While many parents talk about wanting their kids to have the free and happy childhoods they had, they worry that the world is more dangerous now. According to Skenazy, however, what has changed is not the level of safety, but the parental level of worrying. In fact, the crime rate is lower than it was when today’s parents were kids.

“When parents say, ‘I’d love to let my kids have the same kind of childhood I had, but times have changed,’ they’re not making a rational argument,” writes Skenazy. “The problem is that we parents feel that childhood is more dangerous. Any risk is seen as too much risk. And the only thing these parents don’t seem to realize is that the greatest risk of all just might be trying to raise a child who never encounters any risk. … Safety is good, but if we try to prevent every possible danger or difficulty in our child’s everyday life, that child never gets a chance to grow up.”

Nancy McNair, a Tahoe area elementary school teacher for 29 years has found that “more inventive, thinking children” develop when parents allow their kids to play freely, while those who do everything for their kids and are with them every minute end up with children who have trouble setting boundaries when they are eventually on their own. In other words, if kids have to think for themselves, they learn how to think, and if kids don’t have to make decisions for themselves, they don’t learn how to make decisions.

Lockdown

What has driven today’s parents to this hysterical level of fear? It starts with the media.

We get local news grinding us down day after day with murders, mayhem and neighbors killing and stuffing children in suitcases, and “ripped from the headlines” crime shows that are ubiquitous. It’s easy to see why parents think there is a boogie man around every corner. Even though, in real life, child abductions are incredibly rare, less than one in a million, the nation seems to be obsessed with the possibility it could happen to them. The Free Range blog recently posted a story of a woman who takes a picture of both of her kids every morning before they leave the house. Why?
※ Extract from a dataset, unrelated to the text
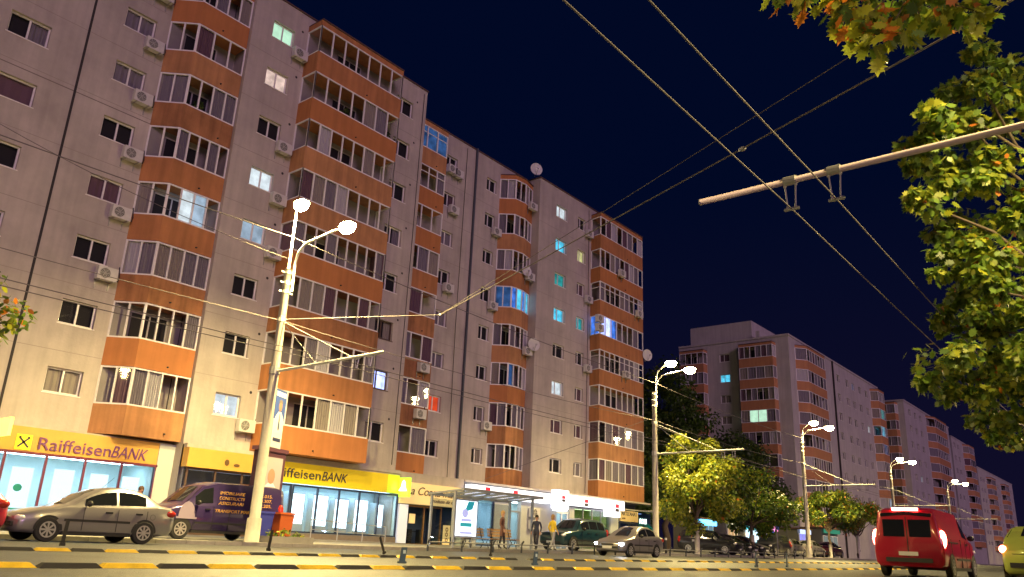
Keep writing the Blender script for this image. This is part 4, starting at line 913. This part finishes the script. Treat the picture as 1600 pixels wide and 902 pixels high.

So if they are abducted the police will have a picture of what clothes they are wearing.

In addition to violence, another mainstay of American media is the “parenting expert.” Skenazy thinks we spend way too much time listening to them, even though some may consider Skenazy herself to be one of them. They tell us everything we need to do to raise our kids right, and by “right” they mean growing up to be highly successful people who go to Harvard to become brain surgeons and help the homeless in their spare time. If our children don’t meet the lofty, nearly impossible goals society has taught us to expect for our kids, it is our fault for not taking the experts’ advice.

Rebecca Gordon from Tahoe City noticed this trend when she opened her day care center 10 years ago. “Parents worry about their parenting skills much more than our parents did,” she says. They read tons of books about how to parent and want “to be a perfect parent so much, that they never want to stay no to their kids.”

Parents have fought back against excessive worrying by turning to the kid-safety industrial complex that turns out every sort of child safety gadget imaginable to keep little Johnnie or Maggie safe at all times. There are toilet lid locks, helmets for toddlers and every type of monitoring device you can imagine. Are they prisoners that have to be accounted for continuously? Should we give them ankle bracelets? Perhaps parents should be asking themselves which is more dangerous, not keeping a constant vigilance on their child in the back seat with a newfangled special child-watching device, or the guy in the other lane who just fell asleep and is headed in your direction? Skenazy wonders what a parent is to do when they discover that those electric plug thingies designed to keep a kid from sticking his tongue in a socket are also declared by parental experts to be a choking hazard.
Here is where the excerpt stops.